D. L’Eglise est là où se trouve la communauté.

Cette idée que l’Eglise se manifeste dans des rassemblements et des communautés a toujours tenu une grande place dans l’histoire du christianisme. Mais ici, l’accent est mis, non pas sur le lieu cultuel ni sur le service du christ dans le monde mais sur l’expérience de la foi. Elle se doit d’être privilégiée dans la mesure où c’est l’expérience qui authentifie la foi.

C’est une tendance assez forte dans le protestantisme et ces branches mais n’est pas étrangère au glissement de sens dans l’Eglise catholique. Elle concentre l’attention sur l’expérience personnelle, intime, de la rencontre avec Dieu. Cette expérience marque une rupture dans la vie de l’individu (le baptême chez les adultes). L’Evangile fait trace dans la vie du croyant, à la fois comme expérimentation qui authentifie l’identité chrétienne et comme acte de conversion, de seuil dans son histoire personnelle. Cette expérience va conduire à l’adhésion à la communauté chrétienne, par une démarche personnelle du croyant. Elle implique qu’il confesse sa foi en témoignant de ce qui lui est arrivé et du changement intervenu dans sa vie. L’assemblée des croyants est ici fortement qualifiée et valorisée par l’expérience semblable faite par chacun de ses membres, dépositaires et vecteurs de la rencontre avec Dieu et du don de l’Esprit. C’est cette expérience commune qui identifie les croyants et contribue à les séparer du monde. Cette même communauté peut aussi devenir une contre-société, un espace social où l’Esprit est à l’œuvre et recrée des liens de fraternité, de solidarité et de partage. Elle devient un lieu et un milieu où se vérifie une vie nouvelle. Ce courant se ramifie dans plusieurs directions et marque l’attrait grandissant des membres de l’Eglise catholiques pour les mouvements charismatiques, d’action sociale… Il y a création d’assemblées autour desquelles s’organise tout un réseau d’activités spirituelles, sociales, sportives mêmes.
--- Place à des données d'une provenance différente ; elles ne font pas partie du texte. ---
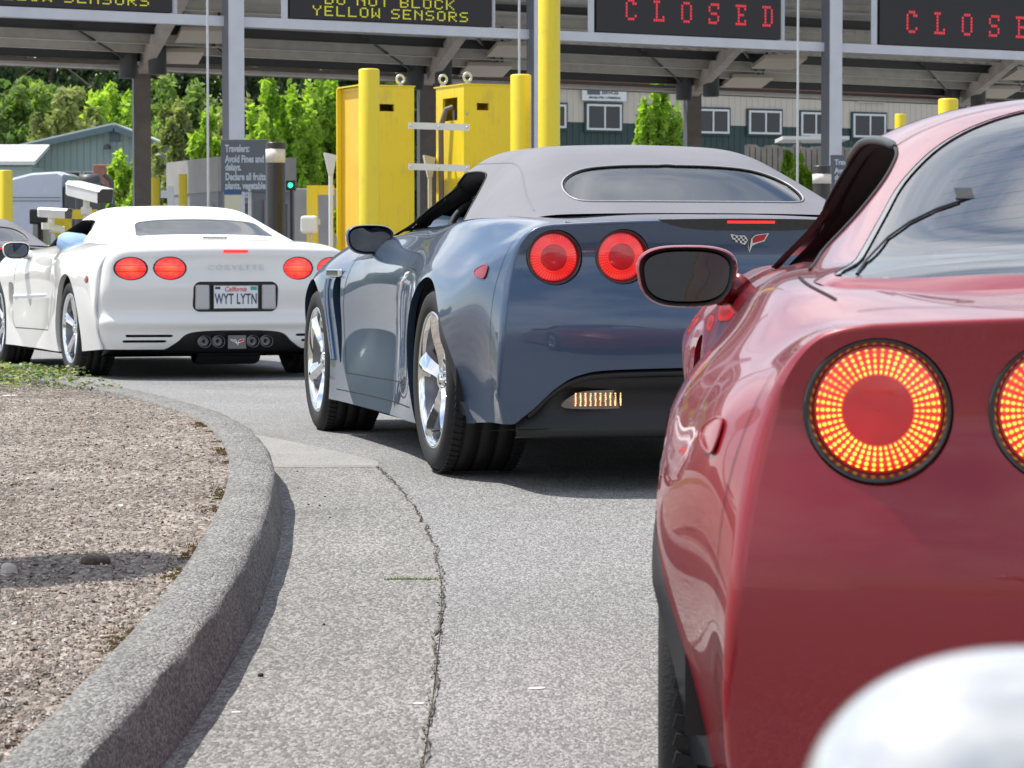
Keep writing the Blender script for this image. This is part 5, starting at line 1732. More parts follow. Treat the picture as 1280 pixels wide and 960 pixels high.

La communauté aspire et encadre la vie de ses membres. Elle dessine autour d’eux l’espace propre de l’Eglise – même si les contours sont de plus en plus floue. Mais et ce jusqu’à aujourd’hui, la communion pouvait et était souvent synonyme d’enfermement.

Il en est ainsi lorsque l’Eglise se définit par son centre et par ses limites. Plus encore lorsqu’il s’agit d’une frontière qui sépare au lieu d’articuler deux espaces : l’espace ecclésial placé sous le signe du salut et l’espace du monde qui refuse l’Evangile. La communauté risque de devenir un lieu clos qui n’a plus grand chose à voir avec son projet spirituel initial. La question qui anime le débat de la recomposition, est celle sur la qualité de relation entre les membres de l’Eglise catholique, leur pratique du partage et de la solidarité.

Dans l’idéal religieux, l’Eglise est là où la parole de Dieu la fait naître. L’indétermination de cette phrase lapidaire laisse ouverte une pluralité de situations où l’Eglise puisse prendre forme. Mais, aussi nécessaire soit-elle, ce n’est pas sa localisation qui fait l’Eglise. Mais de tout temps a prédominé l’idée que l’authenticité de l’Eglise ne pouvait être que dans un type particulier de localisation. C’est d’ailleurs à contre sens de cela que l’Eglise catholique semble vouloir définir son existence : l’Eglise est appelée à prendre forme localement, mais elle n’a pas de lieu spécifique. Il appartient aux chrétiens de lui donner consistance et visibilité, là où la parole les a saisis et les fait vivre dans la foi. L’Eglise locale n’a pas de lieu spécifique et unique. Cependant, la cathédrale et la présence de l’évêque soudent l’ensemble des communautés et peuvent apparaître à bien des égards comme des lieux spécifiques.